One of the things we struggle with on woof.group is un-actionable reports. For various reasons, most of the reports we handle are for posts that are either appropriately content-warned or don’t require a content warning under our content policy–things like faces, butts, and shirtlessness. We can choose to ignore reports from a domain, but we’d rather not do that: it means we might miss out on important reports that require moderator action. We can also talk to remote instance administrators and ask them to talk to their users about not sending copies of reports to the remote instance if they don’t know what the remote instance policy is, but that’s time consuming, and we only want to do it if there’s an ongoing problem.

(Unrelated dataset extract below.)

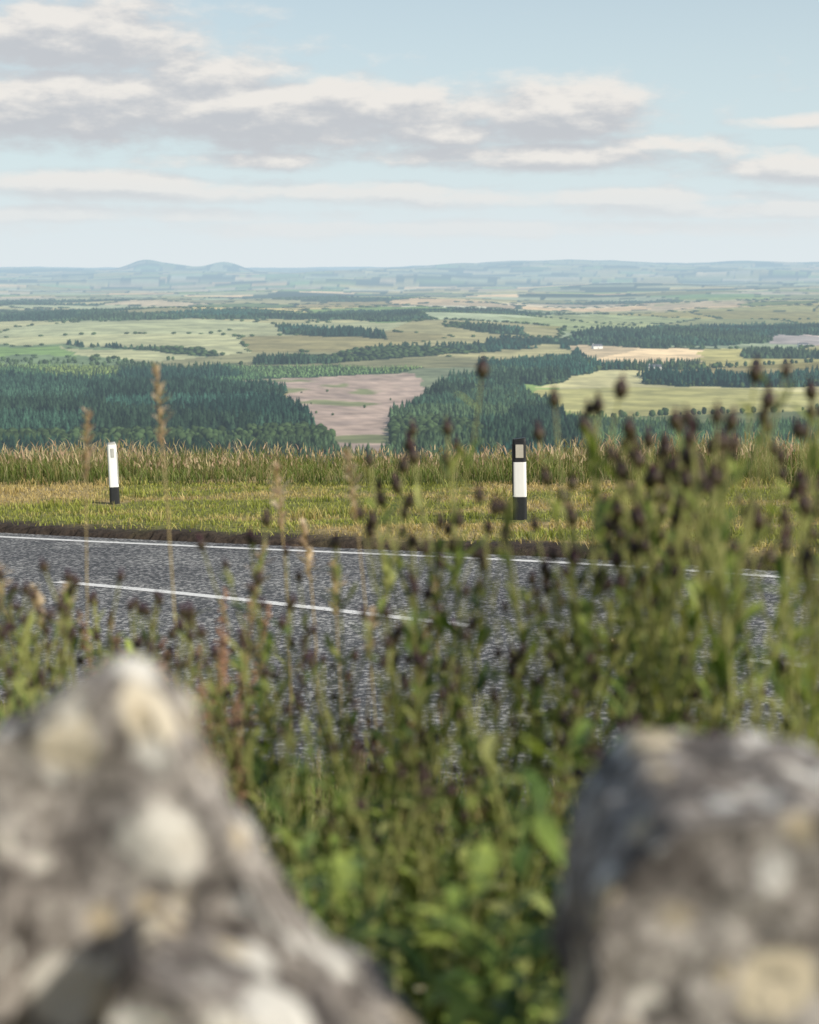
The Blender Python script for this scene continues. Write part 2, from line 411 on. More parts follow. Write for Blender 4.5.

I finally broke down and dug around in the data model to figure out how to get statistics on this. If you’re a Mastodon admin and you’d like to figure out which domains send you the most non-actionable reports, you can run this at rails console
:
# Map of domains to [action, no-action] counts
stats = Report.all.reduce({}) do |stats, r|
domain = r.account.domain
domain_stats = stats[domain] || [0, 0]
action = r.history.any? do |a|
# If you took action, there'd be a Status or Account target_type
a.target_type != 'Report'
end
if action
domain_stats[0] += 1
else
domain_stats[1] += 1
end
stats[domain] = domain_stats
stats
end
# Top 20 domains, sorted by descending no-action count
stats.sort_by do |k, stats|
stats[1]
end.reverse.take(20)
For example:
[[nil, [77, 65] ; nil is your local instance
["foo.social", [3, 52]],
["mastodon.oh.my.gosh", [40, 24]],
...
Chiming in somewhere, but will you publish the findings as part of maybe yearly moderation transparency reports for the instance (w/o disclosing which instance for privacy reasons)?